Exercise
Take the lines of the data below from the very first through the line containing "PI = math.pi" and output them exactly, pictures excluded.

>> BEGIN Information given

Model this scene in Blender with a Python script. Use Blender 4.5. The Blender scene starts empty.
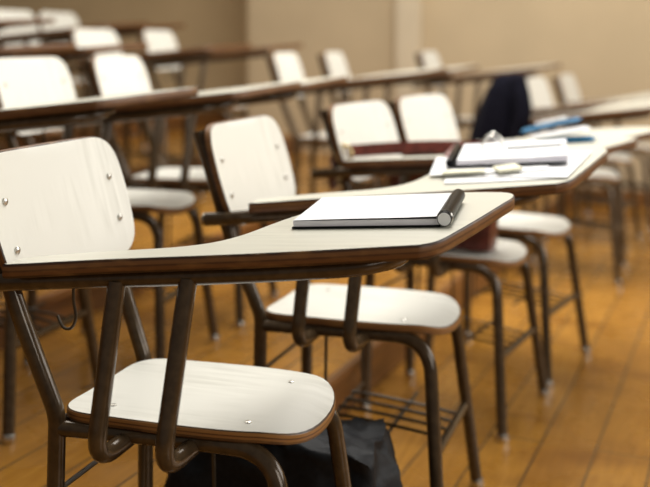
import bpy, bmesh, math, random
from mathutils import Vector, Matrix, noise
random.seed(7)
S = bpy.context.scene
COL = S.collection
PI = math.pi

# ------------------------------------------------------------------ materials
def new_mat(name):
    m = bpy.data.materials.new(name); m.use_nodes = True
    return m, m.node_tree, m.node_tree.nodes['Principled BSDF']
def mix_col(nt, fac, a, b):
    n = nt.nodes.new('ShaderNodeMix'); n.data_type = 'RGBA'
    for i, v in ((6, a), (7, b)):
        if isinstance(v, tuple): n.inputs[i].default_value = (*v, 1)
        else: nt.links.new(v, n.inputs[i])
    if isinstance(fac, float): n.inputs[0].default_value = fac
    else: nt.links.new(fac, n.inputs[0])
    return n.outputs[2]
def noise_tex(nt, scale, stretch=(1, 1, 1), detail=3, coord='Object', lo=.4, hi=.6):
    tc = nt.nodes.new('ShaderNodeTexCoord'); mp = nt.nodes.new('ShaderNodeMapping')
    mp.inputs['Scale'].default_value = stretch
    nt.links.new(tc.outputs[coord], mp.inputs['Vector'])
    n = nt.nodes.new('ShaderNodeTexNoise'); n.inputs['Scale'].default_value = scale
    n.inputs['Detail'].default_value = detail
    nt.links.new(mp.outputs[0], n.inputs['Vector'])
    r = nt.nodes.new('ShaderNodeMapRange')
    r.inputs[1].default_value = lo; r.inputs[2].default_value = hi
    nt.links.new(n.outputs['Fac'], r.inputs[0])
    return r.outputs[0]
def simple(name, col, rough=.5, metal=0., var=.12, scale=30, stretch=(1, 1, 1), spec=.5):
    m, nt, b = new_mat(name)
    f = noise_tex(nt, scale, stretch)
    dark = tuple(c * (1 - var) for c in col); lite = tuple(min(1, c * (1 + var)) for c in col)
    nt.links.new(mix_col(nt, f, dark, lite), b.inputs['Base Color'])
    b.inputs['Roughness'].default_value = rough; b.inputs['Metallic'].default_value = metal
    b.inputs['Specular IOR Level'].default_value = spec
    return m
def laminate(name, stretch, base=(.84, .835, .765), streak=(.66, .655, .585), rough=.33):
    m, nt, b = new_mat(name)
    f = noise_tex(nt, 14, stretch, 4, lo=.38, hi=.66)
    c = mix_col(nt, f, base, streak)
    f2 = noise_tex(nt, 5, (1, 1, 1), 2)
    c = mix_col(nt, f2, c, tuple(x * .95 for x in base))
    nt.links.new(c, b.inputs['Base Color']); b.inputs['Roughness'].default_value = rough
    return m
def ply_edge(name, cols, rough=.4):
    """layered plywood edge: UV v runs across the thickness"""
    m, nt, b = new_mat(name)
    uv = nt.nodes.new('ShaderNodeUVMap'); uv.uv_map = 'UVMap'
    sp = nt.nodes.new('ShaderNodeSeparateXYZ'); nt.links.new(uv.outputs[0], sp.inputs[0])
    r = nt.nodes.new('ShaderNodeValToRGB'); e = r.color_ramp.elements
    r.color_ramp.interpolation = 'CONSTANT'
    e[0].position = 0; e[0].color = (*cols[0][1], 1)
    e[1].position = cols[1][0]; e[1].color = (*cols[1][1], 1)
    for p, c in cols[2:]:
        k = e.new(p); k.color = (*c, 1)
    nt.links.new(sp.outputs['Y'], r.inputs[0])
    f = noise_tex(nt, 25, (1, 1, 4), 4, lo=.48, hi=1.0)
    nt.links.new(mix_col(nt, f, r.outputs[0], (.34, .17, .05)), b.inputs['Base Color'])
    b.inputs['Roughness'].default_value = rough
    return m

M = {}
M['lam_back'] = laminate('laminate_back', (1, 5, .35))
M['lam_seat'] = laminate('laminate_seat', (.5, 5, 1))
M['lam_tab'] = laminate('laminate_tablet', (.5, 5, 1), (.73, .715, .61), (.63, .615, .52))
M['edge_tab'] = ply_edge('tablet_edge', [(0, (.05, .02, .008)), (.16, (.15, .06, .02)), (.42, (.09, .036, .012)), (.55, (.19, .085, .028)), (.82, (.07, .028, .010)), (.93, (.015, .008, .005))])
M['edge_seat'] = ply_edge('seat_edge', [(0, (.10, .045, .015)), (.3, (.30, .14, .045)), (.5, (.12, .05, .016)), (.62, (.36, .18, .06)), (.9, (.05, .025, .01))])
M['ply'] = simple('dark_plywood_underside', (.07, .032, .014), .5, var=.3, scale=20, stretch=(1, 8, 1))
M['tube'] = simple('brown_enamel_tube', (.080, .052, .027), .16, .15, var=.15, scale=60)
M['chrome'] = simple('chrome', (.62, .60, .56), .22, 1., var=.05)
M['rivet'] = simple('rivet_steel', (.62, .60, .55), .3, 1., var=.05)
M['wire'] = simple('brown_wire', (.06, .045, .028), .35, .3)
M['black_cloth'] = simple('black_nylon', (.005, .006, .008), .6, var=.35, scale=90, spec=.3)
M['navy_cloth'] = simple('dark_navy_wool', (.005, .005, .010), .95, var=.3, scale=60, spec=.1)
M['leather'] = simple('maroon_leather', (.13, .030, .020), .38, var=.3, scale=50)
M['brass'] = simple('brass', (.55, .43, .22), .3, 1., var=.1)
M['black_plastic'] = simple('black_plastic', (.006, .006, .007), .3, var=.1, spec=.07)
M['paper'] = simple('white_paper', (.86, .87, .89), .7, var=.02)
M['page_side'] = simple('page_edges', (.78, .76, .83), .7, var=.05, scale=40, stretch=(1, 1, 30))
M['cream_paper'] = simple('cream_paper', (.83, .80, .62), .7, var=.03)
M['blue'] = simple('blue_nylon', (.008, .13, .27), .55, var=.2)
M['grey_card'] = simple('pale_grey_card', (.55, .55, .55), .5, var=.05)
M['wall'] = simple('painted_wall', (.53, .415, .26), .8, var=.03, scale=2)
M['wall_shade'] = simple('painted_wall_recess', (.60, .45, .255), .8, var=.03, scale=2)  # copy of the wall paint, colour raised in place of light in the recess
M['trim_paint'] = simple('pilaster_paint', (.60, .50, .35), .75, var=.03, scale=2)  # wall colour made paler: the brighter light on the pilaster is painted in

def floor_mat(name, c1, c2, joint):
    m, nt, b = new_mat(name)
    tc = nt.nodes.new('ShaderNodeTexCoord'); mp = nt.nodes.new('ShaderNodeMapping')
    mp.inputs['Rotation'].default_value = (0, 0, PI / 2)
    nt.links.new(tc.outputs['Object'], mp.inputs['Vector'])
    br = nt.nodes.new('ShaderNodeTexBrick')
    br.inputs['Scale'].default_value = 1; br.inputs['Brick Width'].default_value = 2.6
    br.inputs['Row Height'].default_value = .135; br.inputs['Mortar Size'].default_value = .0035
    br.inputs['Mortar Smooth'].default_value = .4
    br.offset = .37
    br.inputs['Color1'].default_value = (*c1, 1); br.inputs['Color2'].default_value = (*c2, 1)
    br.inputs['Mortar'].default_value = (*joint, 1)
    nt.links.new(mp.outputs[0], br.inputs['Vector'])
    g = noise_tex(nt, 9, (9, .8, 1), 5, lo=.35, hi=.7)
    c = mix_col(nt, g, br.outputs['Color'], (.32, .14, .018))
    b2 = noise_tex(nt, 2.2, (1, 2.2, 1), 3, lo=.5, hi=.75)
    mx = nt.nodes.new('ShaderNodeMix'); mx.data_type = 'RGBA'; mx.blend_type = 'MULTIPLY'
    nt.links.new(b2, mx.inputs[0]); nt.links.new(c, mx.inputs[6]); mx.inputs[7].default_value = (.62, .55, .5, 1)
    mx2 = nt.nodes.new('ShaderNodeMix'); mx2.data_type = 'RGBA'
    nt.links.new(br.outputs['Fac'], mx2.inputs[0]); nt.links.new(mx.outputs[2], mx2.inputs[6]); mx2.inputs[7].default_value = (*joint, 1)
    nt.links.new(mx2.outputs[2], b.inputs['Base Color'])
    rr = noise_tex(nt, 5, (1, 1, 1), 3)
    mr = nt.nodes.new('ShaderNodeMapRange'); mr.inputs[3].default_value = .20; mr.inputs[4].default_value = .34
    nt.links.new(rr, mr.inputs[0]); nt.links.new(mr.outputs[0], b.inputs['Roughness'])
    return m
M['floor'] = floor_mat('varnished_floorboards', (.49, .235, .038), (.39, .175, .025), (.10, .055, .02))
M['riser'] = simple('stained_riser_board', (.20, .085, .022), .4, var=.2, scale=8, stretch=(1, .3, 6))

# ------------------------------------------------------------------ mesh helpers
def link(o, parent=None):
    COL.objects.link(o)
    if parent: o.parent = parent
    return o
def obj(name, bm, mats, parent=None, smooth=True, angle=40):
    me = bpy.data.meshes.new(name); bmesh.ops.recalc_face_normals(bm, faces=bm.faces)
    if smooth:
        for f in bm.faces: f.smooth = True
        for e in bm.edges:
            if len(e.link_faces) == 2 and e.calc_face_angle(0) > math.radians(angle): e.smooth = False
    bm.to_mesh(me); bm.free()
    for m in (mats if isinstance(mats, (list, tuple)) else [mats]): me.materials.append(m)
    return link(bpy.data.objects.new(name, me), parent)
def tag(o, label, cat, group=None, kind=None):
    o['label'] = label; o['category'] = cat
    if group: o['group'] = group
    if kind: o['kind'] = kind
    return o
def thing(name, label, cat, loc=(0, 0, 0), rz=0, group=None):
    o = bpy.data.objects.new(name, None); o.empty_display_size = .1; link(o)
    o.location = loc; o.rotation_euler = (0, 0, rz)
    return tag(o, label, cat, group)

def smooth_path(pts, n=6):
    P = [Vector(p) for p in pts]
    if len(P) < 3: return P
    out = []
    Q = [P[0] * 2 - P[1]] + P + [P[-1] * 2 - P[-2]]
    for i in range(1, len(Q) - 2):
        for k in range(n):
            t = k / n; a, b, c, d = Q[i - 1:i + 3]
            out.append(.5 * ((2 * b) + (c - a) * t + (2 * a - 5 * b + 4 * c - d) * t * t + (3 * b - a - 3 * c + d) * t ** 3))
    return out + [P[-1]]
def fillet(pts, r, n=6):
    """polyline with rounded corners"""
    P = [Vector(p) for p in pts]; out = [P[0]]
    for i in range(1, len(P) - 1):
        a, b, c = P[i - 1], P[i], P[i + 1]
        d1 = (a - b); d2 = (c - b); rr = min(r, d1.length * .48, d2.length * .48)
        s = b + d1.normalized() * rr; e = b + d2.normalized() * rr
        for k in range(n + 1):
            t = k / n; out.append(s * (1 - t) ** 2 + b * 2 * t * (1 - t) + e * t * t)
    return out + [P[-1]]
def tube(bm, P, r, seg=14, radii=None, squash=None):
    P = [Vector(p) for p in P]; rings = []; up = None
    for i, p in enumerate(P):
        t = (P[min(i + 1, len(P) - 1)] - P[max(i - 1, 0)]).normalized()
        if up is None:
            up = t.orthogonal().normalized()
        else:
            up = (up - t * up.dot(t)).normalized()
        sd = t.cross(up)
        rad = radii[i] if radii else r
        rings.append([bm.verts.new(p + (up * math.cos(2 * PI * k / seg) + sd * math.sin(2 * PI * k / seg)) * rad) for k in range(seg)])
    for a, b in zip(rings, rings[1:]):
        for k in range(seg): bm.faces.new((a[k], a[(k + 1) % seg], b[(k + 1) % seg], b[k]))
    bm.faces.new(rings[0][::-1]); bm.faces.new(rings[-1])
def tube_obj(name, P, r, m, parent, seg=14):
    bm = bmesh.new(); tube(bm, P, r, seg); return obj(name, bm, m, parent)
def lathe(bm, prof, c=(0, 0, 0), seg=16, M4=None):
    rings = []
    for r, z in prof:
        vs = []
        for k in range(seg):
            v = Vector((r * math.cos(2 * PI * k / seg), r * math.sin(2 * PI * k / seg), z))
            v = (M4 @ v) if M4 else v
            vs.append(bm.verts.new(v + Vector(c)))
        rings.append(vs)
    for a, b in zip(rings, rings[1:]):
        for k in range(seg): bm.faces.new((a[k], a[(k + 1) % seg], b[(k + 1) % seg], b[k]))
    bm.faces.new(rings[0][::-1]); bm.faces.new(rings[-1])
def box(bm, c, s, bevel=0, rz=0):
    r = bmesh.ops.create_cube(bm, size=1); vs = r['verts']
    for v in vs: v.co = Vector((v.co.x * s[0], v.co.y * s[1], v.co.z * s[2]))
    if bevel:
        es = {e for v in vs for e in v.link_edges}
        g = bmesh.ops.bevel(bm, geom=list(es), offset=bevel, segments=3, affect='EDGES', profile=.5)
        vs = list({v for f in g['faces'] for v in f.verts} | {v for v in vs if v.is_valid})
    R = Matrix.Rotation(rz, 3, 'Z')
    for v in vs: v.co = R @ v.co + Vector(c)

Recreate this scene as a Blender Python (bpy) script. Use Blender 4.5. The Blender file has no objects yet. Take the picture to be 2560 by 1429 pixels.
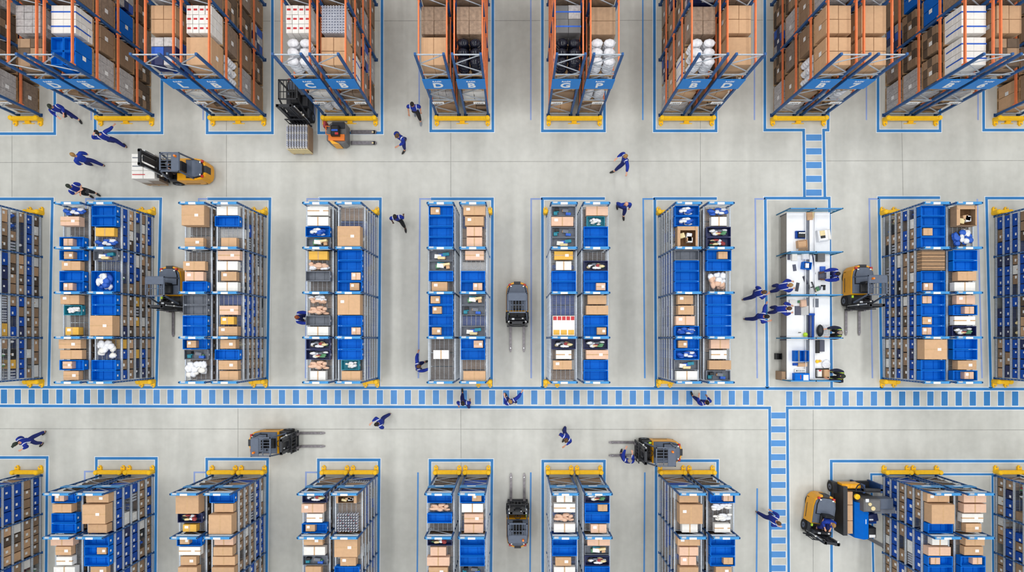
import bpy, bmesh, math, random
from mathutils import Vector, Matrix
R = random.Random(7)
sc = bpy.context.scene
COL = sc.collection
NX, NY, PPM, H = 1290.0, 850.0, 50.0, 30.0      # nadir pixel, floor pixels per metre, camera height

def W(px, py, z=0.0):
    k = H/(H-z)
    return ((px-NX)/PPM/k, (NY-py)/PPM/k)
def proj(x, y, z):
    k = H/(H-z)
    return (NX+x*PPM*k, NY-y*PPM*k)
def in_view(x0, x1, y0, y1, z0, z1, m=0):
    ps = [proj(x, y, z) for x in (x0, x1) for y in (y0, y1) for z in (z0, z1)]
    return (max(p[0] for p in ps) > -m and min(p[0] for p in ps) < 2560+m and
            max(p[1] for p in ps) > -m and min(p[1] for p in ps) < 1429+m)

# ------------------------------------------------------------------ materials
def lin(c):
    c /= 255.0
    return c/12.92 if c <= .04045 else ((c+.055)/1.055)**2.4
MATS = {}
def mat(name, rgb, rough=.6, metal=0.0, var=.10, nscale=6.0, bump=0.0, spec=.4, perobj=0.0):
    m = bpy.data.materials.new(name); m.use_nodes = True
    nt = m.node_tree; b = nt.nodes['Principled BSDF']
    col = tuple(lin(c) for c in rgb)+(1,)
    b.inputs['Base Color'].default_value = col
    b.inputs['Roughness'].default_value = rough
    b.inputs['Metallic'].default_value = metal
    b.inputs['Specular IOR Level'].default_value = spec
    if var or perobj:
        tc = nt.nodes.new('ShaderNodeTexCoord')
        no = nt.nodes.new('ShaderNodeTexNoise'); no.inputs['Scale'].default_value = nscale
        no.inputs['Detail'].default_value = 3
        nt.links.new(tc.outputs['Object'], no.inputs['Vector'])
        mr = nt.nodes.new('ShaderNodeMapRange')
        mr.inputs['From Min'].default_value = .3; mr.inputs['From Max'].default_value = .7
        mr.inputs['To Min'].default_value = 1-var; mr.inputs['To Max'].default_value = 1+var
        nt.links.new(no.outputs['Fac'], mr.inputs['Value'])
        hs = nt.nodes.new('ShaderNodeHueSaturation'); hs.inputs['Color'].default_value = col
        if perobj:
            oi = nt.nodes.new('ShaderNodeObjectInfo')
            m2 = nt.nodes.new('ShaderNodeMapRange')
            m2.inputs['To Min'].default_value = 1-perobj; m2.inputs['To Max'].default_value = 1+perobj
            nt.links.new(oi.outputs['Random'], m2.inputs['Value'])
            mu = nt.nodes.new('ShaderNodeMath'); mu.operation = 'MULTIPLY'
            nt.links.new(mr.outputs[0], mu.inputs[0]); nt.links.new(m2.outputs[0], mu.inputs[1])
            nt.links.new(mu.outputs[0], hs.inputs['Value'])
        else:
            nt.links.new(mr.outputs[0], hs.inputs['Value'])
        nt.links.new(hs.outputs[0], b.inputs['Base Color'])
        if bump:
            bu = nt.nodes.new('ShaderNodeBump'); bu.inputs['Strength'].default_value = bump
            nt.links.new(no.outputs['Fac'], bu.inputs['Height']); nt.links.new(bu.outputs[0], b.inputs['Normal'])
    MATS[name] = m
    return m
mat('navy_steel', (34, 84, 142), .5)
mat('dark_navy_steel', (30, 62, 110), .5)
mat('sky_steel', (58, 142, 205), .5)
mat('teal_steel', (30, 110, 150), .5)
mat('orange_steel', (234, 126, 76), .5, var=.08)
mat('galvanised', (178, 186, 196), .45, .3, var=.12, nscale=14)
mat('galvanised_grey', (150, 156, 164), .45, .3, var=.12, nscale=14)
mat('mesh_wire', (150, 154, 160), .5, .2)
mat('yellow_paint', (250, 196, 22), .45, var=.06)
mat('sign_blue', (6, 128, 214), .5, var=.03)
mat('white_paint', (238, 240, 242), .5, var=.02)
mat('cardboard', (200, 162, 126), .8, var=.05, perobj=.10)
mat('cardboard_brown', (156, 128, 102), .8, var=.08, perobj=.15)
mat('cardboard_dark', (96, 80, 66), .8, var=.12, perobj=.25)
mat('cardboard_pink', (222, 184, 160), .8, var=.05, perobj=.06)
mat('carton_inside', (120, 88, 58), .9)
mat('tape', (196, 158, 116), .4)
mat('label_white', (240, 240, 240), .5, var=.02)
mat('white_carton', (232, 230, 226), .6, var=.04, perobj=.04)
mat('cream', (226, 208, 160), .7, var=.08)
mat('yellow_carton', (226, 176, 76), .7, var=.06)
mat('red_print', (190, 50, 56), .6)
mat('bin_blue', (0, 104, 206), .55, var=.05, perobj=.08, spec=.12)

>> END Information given

Result of the exercise
Model this scene in Blender with a Python script. Use Blender 4.5. The Blender scene starts empty.
import bpy, bmesh, math, random
from mathutils import Vector, Matrix, noise
random.seed(7)
S = bpy.context.scene
COL = S.collection
PI = math.pi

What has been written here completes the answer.